(Dataset excerpt)
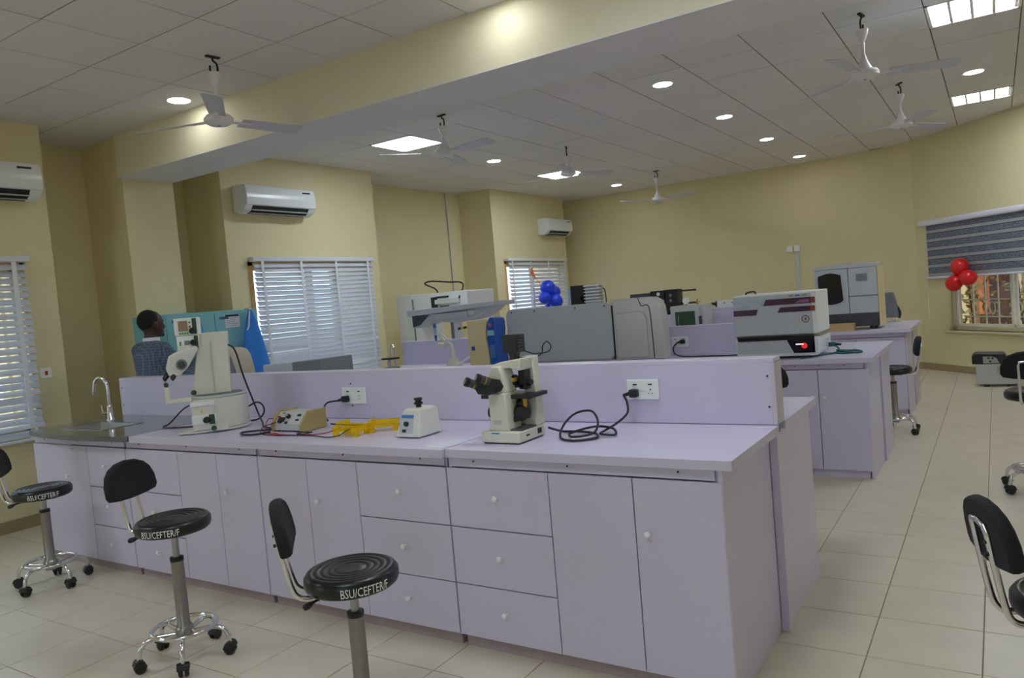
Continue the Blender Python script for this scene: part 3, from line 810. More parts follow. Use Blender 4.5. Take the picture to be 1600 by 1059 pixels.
# power sockets and plugs
def socket(label, x0, x1, z0, z1, y, plug_left=True, plugged=True):
    t = Thing('power_socket', label, 'socket', ((x0+x1)/2, y, z0), 'double sockets on the dividers')
    t.part('plate', MB().box(x0, x1, y-.012, y-.0005, z0, z1), 'plate', bevel=.003)
    w_ = (x1-x0); zc = (z0+z1)/2
    t.part('indicator', MB().box((x0+x1)/2-.018, (x0+x1)/2+.018, y-.0135, y-.0115, zc-.006, zc+.006), 'plate')
    for xs in (x0+w_*.26, x0+w_*.74):
        t.part('switch', MB().box(xs-.01, xs+.01, y-.0145, y-.0115, z1-.026, z1-.02), 'ink')
        for dx, dz, h in ((0, .004, .008), (-.009, -.014, .004), (.009, -.014, .004)):
            t.part('pin_slot', MB().box(xs+dx-.0028, xs+dx+.0028, y-.0125, y-.0115, zc-.004+dz-h/2, zc-.004+dz+h/2), 'blackp')
    return t
def plug(label, x, y, z):
    t = Thing('power_plug', label, 'plug', (x, y, z), 'black mains plugs')
    t.part('body', MB().prism(rrect(x-.021, x+.021, z-.019, z+.019, .008), 'y', y-.045, y-.0135), 'plug', bevel=.004)
    t.part('grip', MB().cyl((x-.018, y-.035, z), (x-.05, y-.04, z-.008), .010, .007, n=10), 'plug')
socket('double socket on divider above the yellow trays', -3.415, -3.225, 1.012, 1.112, 3.332)
plug('black plug in the socket above the yellow trays', -3.375, 3.332, 1.045)
socket('double socket on divider right of the inverted microscope', -1.512, -1.352, 1.035, 1.130, 3.332)
plug('black plug in the socket right of the inverted microscope', -1.472, 3.332, 1.068)
socket('double socket on second bench divider beside the grey machine', -2.57, -2.41, 1.0, 1.095, 6.715)
plug('black plug in the second bench divider socket', -2.455, 6.715, 1.05)

def cable(label, pts, r=.004, m_='cableblack', k=8, name='power_cable', group=None):
    p = spline(pts, k); b = MB().tube(p, r, 7)
    return solo(name, b, m_, label, 'cable', group)
CT = .9215
cable('thick black cable running from the stereo microscope to the power supply', [(-4.04,2.99,1.44),(-4.0,3.02,1.40),(-4.03,3.09,1.22),(-3.99,3.13,1.01),(-3.86,3.06,.945),(-3.74,2.98,.928),(-3.57,2.935,.928),(-3.66,2.87,.928),(-3.72,2.80,.928),(-3.63,2.745,.928),(-3.55,2.77,.928),(-3.52,2.84,.929)], .0055)
cable('black cable looping beside the stereo microscope base', [(-4.05,3.12,1.03),(-4.01,3.15,1.05),(-3.98,3.17,1.03),(-3.97,3.17,.985),(-4.0,3.15,.945),(-4.05,3.11,.935)], .0055)
cable('black lead trailing left of the stereo microscope', [(-4.24,2.90,1.11),(-4.34,2.93,1.08),(-4.50,2.95,1.03),(-4.62,2.93,.945),(-4.62,2.88,.928),(-4.50,2.87,.928),(-4.36,2.93,.928),(-4.28,2.93,.93)], .005)
cable('black cable from the power supply up to its socket', [(-3.425,3.292,1.037),(-3.47,3.24,1.03),(-3.44,3.17,.985),(-3.36,3.12,.96),(-3.31,3.085,.952)], .005)
cable('tangled black power cable beside the inverted microscope', [(-1.79,3.02,CT+.03),(-1.74,3.06,CT+.006),(-1.66,3.06,CT+.006),(-1.55,3.02,CT+.008),(-1.50,2.93,CT+.006),(-1.58,2.86,CT+.006),(-1.66,2.90,CT+.012),(-1.70,3.02,CT+.05),(-1.68,3.10,CT+.085),(-1.60,3.10,CT+.095),(-1.54,3.04,CT+.06),(-1.53,2.97,CT+.02),(-1.60,2.91,CT+.012),(-1.65,2.98,CT+.014),(-1.57,3.06,CT+.03),(-1.48,3.06,CT+.025),(-1.44,3.0,CT+.008),(-1.50,2.98,CT+.014),(-1.52,3.06,CT+.012),(-1.50,3.15,CT+.03),(-1.48,3.23,.985),(-1.495,3.27,1.03),(-1.52,3.292,1.058)], .0055, k=10)
cable('thin black cable drooping from the second bench socket', [(-2.505,6.675,1.042),(-2.53,6.64,1.0),(-2.50,6.6,.945),(-2.40,6.55,.926),(-2.2,6.52,.926),(-1.95,6.52,.926),(-1.8,6.6,.928)], .006)
cable('black mains lead passing behind the trays to the mixer', [(-3.24,3.04,CT+.02),(-3.1,3.1,CT+.005),(-2.85,3.16,CT+.005),(-2.6,3.12,CT+.005),(-2.47,3.03,CT+.012)], .0045)

# ================================================================== STEREO MICROSCOPE (left)
ms = Thing('stereo_microscope', 'large cream stereo microscope on a drum base', 'microscope', (-4.10, 2.95, .921)); ms.fmap = ms_map
b0 = .9215
D = [(-4.006+.232*math.cos(R(k*15)), 2.95+.205*math.sin(R(k*15))) for k in range(24)]
def scale_poly(P, s, c=(-4.006,2.95)): return [(c[0]+(x-c[0])*s, c[1]+(y-c[1])*s) for x, y in P]
ms.part('base_plate', MB().prism([(-4.36,2.80),(-4.15,2.735)]+scale_poly([(-4.006+.232*math.cos(R(k*15)), 2.95+.205*math.sin(R(k*15))) for k in range(-7, 12)], 1.05)+[(-4.30,2.95)], 'z', b0+.004, b0+.018), 'ivory', bevel=.003)
ms.part('base_foot', MB().prism(scale_poly(D,.98), 'z', b0, b0+.006), 'blackp')
ms.part('drum', MB().prism(D, 'z', b0+.018, b0+.205), 'ivory', bevel=.006)
ms.part('drum_ring', MB().prism(scale_poly(D,1.025), 'z', b0+.205, b0+.218), 'lightgrey', bevel=.004)
ms.part('glass_stage', MB().prism(scale_poly(D,.86), 'z', b0+.218, b0+.221), 'midgrey')
fr = ms.part('drum_front', MB().prism([(-4.235,2.745),(-4.06,2.72),(-4.05,2.80),(-4.21,2.85)], 'z', b0+.02, b0+.185), 'ivory', bevel=.004)
ms.part('front_collar', MB().prism([(-4.245,2.735),(-4.05,2.71),(-4.04,2.80),(-4.215,2.86)], 'z', b0+.165, b0+.192), 'white', bevel=.005)
ms.part('front_shelf', MB().prism([(-4.24,2.738),(-4.045,2.712),(-4.04,2.80),(-4.215,2.85)], 'z', b0+.055, b0+.112), 'white', bevel=.004)
def facebox(th, name, cx, y, cz, wx, wz, dep, m_, parent=None, bevel=.001, rot=None):
    b = MB().box(-wx/2, wx/2, -dep, 0, -wz/2, wz/2)
    b.xf(Matrix.Translation((cx, y, cz)) @ (rot or Matrix.Rotation(R(-11.5), 4, 'Z')))
    return th.part(name, b, m_, parent=parent, bevel=bevel)
def dial(th, name, c, axis, r, l, m_, parent=None, n=18):
    c = Vector(c); a = Vector(axis).normalized()
    b = MB().tube([c, c+a*l*.15, c+a*l*.85, c+a*l], [r*.92, r, r*.95, r*.8], n)
    if getattr(th, 'fmap', None): b.v = [(c.x+(v[0]-c.x)/.706, v[1], v[2]) for v in b.v]
    return th.part(name, b, m_, parent=parent)
FD = (-.2, -.98, 0)
facebox(ms, 'dark_label', -4.08, 2.7165, b0+.083, .045, .058, .003, 'darkgreen', fr)
dial(ms, 'lamp_knob', (-4.12,2.72,b0+.082), FD, .020, .028, 'blackp', fr)
facebox(ms, 'warning_mark', -4.155, 2.733, b0+.135, .016, .014, .003, 'yellowtape', fr)
facebox(ms, 'lower_box', -4.03, 2.745, b0+.028, .16, .03, .03, 'ivory')
dial(ms, 'base_knob', (-4.07,2.722,b0+.028), FD, .015, .02, 'darkgreen')
# stand column with flared foot
ms.part('column', MB().loft([[(x,y,z) for x,y in ((xa,2.9),(xb,2.87),(xb+.012,3.06),(xa+.01,3.09))] for xa, xb, z in ((-4.215,-3.905,b0+.221),(-4.20,-3.905,b0+.30),(-4.175,-3.902,b0+.40),(-4.145,-3.895,b0+.52),(-4.13,-3.89,b0+.60))]), 'cream', bevel=.006)
ms.part('column_seam', MB().box(-4.035, -4.031, 2.8695, 2.882, b0+.225, b0+.545), 'beigep')
dial(ms, 'focus_knob', (-4.205,2.885,b0+.243), FD, .016, .02, 'darkgreen')
# zoom body
hd = ms.part('zoom_body', MB().prism([(-4.40,.93+.40),(-4.385,.93+.35),(-4.30,.93+.345),(-4.22,.93+.40),(-4.13,.93+.50),(-4.15,.93+.52),(-4.33,.93+.485),(-4.37,.93+.47)], 'y', 2.80, 2.92), 'ivory', bevel=.01, seg=3)
dial(ms, 'zoom_knob', (-4.275,2.80,1.345), (0,-1,0), .032, .016, 'midgrey', hd)
dial(ms, 'zoom_dial', (-4.275,2.785,1.345), (0,-1,0), .022, .022, 'darkgrey', hd)
ms.part('neck', MB().prism([(-4.30,1.41),(-4.17,1.42),(-4.16,1.46),(-4.29,1.455)], 'y', 2.82, 2.90), 'ivory', bevel=.006)
for dx in (0, .06):
    ms.part('eyepiece', MB().tube([(-4.385+dx,2.83,1.30),(-4.42+dx,2.80,1.265)], [.02,.017], 14), 'blackp')
# control boxes
cb = ms.part('control_box', MB().box(-4.305, -4.095, 2.83, 2.88, 1.515, 1.62), 'white', bevel=.004)
facebox(ms, 'display', -4.235, 2.83, 1.572, .075, .062, .003, 'brownscreen', cb, rot=Matrix.Identity(4))
for k in range(4): facebox(ms, 'key', -4.262+k*.02, 2.83, 1.528, .015, .013, .004, 'green', cb, rot=Matrix.Identity(4))
facebox(ms, 'dark_panel', -4.145, 2.83, 1.568, .035, .095, .003, 'darkgreen', cb, rot=Matrix.Identity(4))
facebox(ms, 'lamp', -4.181, 2.83, 1.592, .014, .012, .004, 'green', cb, rot=Matrix.Identity(4))
facebox(ms, 'lamp', -4.181, 2.83, 1.566, .014, .012, .004, 'red', cb, rot=Matrix.Identity(4))
dial(ms, 'knob', (-4.165,2.828,1.54), (0,-1,0), .019, .024, 'blackp', cb)
cb2 = ms.part('lower_control_box', MB().box(-4.295, -4.12, 2.83, 2.88, 1.43, 1.513), 'white', bevel=.004)
facebox(ms, 'grey_panel', -4.215, 2.83, 1.468, .045, .032, .003, 'midgrey', cb2, rot=Matrix.Identity(4))
facebox(ms, 'green_mark', -4.268, 2.83, 1.468, .014, .026, .003, 'green', cb2, rot=Matrix.Identity(4))
facebox(ms, 'dark_panel', -4.143, 2.83, 1.47, .032, .08, .003, 'darkgreen', cb2, rot=Matrix.Identity(4))
dial(ms, 'knob', (-4.165,2.828,1.47), (0,-1,0), .019, .024, 'blackp', cb2)
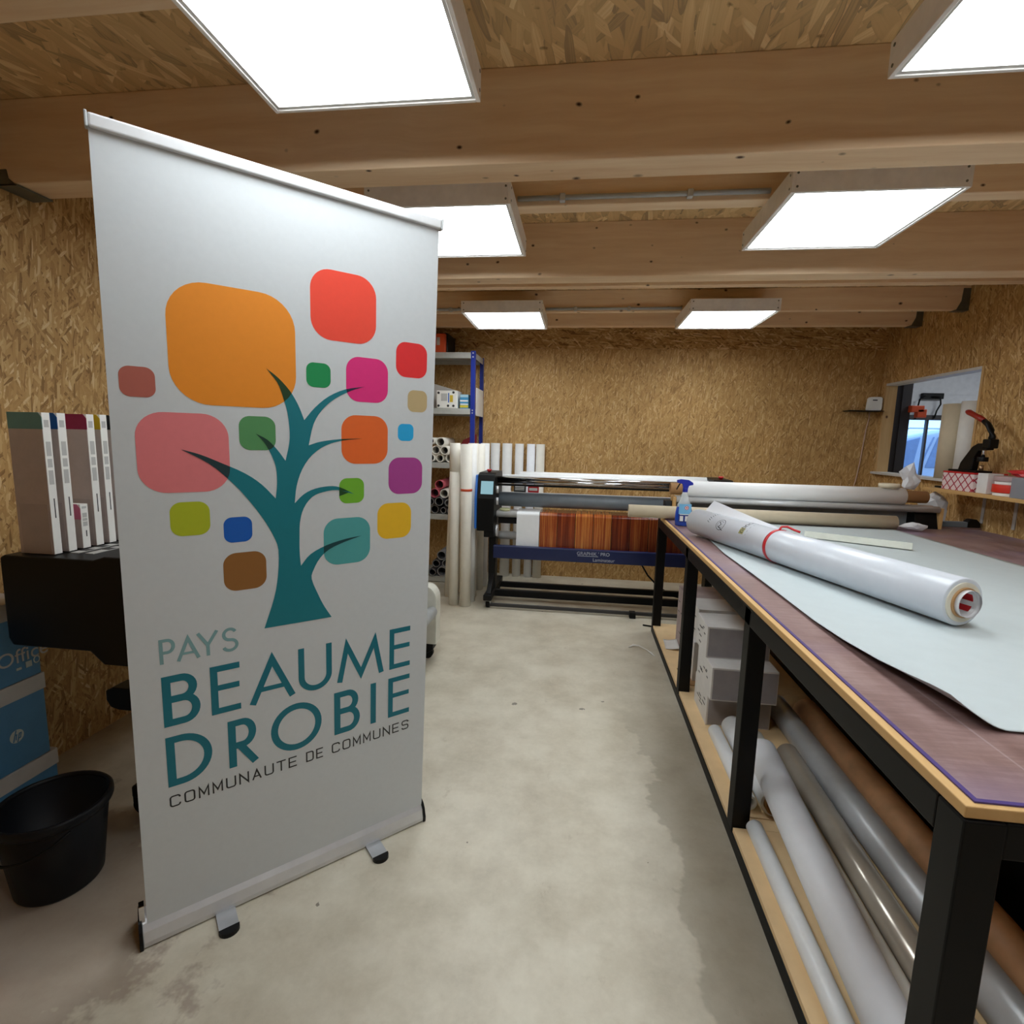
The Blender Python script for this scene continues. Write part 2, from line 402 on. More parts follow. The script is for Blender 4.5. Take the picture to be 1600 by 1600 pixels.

[Job] Display every line of the listing that contains the string "picture".

[Written response]
Continue the Blender Python script for this scene: part 3, from line 810. More parts follow. Use Blender 4.5. Take the picture to be 1600 by 1059 pixels.
The Blender Python script for this scene continues. Write part 2, from line 402 on. More parts follow. The script is for Blender 4.5. Take the picture to be 1600 by 1600 pixels.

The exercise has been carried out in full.